I've been working with the Chinese Remainder Theorem for rings:
Let $R$ be a ring and let ${A}_{1}, {A}_{2}, ..., {A}_{n}$ be ideals in $R$ such that for each $ i ,j \ \epsilon \ {1,2,...,n}, {A}_{i}$ is comaximal to ${A}_{j} $ for each $i \neq j$. Then $R/({A}_{1}{A}_{2}...{A}_{n}) \simeq R/{A}_{1} \times R/{A}_{2} \times ... \times R/{A}_{n}$.

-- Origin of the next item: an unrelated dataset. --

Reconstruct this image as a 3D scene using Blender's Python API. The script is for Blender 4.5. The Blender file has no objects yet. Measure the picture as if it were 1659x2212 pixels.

I have no problem with the proof but, the book that I'm using says that this Theorem gives the following isomorphisms:
$(Z/nmZ)^{ \times }\simeq (Z/nZ)^{ \times }\times(Z/mZ)^{ \times }$
If $ n=({p}_{1})^{{\alpha}_{1}} ({p}_{2})^{{\alpha}_{2}}...({p}_{k})^{{\alpha}_{k}}\ $ then $Z/nZ\quad \simeq \quad Z/{ { p }_{ 1 } }^{ { \alpha }_{ 1 } }Z\quad \times \quad Z/{ { p }_{ 2 } }^{ { \alpha }_{ 2 } }Z\quad \times \quad ...\quad \times \quad Z/{ { p }_{ k } }^{ { \alpha }_{ k } }Z $
I have no idea how to prove this with the Chinese Remainder Theorem. Isn't it necessary that $ Z/{ p }_{ i } ^{ { \alpha }_{ i }} Z$ is ideal, and comaximal to the others $ Z/{ p }_{ j} ^{ { \alpha }_{ j }} Z$? How can i prove this?